Does mining fuel bubbles?

An experimental study on cryptocurrency markets

We investigate how key features associated with the Proof-of-Work consensus mechanism of Bitcoin (commonly referred to as mining) affect pricing. In a controlled laboratory experiment, we observe that price bubble formation can be attributed to mining. Moreover, bubbles are more pronounced if the mining capacity is centralized to a small group of individuals. The order book data reveal that miners seem to play a crucial role in bubble formation. Our results demonstrate that high price volatility is an inherent feature of cryptocurrencies based on a mining protocol, thus, seriously limiting any prospects for such assets becoming a medium of exchange.

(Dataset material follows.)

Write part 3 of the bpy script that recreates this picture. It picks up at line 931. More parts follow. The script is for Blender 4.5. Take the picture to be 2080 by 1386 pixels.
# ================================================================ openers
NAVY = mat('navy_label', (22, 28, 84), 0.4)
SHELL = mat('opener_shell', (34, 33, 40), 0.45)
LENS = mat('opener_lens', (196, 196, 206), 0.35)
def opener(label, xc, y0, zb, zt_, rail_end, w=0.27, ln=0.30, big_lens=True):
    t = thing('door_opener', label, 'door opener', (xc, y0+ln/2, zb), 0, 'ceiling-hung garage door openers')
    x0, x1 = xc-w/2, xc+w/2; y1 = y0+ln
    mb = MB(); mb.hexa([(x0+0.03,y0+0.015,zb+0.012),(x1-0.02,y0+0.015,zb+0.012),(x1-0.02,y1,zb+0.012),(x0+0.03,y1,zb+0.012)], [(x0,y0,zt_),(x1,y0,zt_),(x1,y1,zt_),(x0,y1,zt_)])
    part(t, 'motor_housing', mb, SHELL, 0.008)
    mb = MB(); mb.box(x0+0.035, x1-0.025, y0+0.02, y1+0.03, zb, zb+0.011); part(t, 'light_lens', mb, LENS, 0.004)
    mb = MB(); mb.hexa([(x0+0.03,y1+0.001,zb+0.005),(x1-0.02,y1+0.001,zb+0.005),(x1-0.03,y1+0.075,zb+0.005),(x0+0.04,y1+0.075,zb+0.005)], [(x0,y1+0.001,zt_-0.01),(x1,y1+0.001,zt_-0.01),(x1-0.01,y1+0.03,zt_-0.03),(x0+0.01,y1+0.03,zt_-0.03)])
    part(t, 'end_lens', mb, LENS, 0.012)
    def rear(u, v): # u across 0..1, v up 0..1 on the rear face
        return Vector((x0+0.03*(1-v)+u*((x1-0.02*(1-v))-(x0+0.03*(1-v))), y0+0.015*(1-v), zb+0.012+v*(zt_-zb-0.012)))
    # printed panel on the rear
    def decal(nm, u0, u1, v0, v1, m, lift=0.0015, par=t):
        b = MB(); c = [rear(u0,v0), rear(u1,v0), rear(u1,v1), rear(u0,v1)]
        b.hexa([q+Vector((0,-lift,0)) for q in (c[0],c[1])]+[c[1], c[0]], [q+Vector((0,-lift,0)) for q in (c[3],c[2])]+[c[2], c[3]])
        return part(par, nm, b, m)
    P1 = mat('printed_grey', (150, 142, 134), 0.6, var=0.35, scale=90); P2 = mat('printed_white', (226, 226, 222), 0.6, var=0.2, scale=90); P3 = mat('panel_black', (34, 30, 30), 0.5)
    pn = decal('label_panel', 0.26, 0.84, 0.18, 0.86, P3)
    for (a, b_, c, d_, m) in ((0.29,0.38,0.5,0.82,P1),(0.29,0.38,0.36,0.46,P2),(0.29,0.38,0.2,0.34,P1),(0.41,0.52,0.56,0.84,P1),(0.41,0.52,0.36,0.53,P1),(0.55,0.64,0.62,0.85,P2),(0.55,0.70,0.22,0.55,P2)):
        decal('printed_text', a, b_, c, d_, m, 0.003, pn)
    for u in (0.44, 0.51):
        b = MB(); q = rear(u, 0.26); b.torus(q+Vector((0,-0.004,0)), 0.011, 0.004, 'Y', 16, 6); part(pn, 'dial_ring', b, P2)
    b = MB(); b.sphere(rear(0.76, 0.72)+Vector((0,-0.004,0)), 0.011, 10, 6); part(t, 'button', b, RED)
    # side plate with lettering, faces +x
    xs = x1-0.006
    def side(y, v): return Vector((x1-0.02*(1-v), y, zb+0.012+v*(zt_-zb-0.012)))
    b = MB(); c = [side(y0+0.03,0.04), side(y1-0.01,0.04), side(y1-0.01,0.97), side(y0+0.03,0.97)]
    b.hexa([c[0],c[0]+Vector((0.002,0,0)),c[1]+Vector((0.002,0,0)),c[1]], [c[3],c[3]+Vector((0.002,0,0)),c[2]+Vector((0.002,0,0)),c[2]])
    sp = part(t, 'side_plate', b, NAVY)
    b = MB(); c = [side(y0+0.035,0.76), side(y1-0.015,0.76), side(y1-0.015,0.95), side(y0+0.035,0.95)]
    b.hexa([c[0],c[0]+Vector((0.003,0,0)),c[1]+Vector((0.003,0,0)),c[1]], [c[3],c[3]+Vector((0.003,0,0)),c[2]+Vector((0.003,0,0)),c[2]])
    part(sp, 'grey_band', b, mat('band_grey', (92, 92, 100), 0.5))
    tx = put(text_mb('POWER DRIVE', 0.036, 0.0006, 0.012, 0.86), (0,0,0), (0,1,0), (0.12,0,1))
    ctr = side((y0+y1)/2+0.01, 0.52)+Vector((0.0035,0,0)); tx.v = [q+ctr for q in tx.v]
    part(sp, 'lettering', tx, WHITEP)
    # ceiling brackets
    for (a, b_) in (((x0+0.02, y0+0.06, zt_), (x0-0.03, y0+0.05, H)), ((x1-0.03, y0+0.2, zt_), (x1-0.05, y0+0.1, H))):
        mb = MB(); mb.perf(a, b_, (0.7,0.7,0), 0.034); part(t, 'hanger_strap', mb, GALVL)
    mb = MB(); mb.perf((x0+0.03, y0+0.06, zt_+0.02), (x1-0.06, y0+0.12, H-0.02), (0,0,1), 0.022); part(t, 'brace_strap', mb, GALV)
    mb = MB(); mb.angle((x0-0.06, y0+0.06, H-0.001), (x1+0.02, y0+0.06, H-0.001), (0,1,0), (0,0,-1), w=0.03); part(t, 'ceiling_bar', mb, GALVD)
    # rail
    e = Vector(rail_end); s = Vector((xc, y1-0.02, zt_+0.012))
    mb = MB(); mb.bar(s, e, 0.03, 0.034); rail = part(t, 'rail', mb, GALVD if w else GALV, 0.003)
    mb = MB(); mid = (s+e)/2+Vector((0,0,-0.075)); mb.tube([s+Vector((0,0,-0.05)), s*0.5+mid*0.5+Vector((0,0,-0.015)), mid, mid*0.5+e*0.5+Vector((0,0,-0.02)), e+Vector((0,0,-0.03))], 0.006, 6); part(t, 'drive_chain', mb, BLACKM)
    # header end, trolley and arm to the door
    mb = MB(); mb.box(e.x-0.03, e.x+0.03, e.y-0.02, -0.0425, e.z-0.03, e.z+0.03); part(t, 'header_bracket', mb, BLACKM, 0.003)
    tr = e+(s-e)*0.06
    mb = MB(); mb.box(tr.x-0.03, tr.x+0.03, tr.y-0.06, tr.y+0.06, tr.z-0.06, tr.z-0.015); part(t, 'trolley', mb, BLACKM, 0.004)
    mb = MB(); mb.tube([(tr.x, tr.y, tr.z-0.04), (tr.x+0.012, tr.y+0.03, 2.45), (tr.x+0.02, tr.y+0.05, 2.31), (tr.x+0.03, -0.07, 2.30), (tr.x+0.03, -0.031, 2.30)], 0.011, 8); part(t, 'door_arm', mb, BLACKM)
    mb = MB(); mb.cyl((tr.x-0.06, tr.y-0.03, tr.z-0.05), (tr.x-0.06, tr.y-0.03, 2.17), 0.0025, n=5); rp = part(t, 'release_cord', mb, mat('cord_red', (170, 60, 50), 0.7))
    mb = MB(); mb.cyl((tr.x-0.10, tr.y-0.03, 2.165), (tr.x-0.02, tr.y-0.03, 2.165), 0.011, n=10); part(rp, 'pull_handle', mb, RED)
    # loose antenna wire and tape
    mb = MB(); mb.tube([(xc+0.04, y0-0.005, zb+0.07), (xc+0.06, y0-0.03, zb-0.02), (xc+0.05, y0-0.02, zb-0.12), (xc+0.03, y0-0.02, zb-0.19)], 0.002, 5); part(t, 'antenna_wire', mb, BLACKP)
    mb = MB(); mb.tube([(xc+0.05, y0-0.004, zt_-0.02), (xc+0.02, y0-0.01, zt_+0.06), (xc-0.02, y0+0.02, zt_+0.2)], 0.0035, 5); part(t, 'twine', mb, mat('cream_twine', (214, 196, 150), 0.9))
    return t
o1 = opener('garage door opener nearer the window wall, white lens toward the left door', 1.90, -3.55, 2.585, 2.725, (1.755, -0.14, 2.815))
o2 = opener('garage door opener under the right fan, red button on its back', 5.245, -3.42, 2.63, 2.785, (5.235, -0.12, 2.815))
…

Yilong Xu received his PhD in Economics from Tilburg University in 2017. He was a postdoctoral researcher (behavioral finance) at Heidelberg University, Germany, for three years and he is now an assistant professor of Finance at Utrecht University. His research interests lie primarily in the area of Behavioral and Experimental Finance, Wealth and Ethics, and Fundamental Aspects of (Financial) Decision-making. His work has been published in leading economics journals such as European Economic Review, Experimental Economics, and Journal of Economic Behavior & Organization. He served as a consulting expert to the European Commission, and as a referee for funding agencies such as the National Science Foundation in the U.S.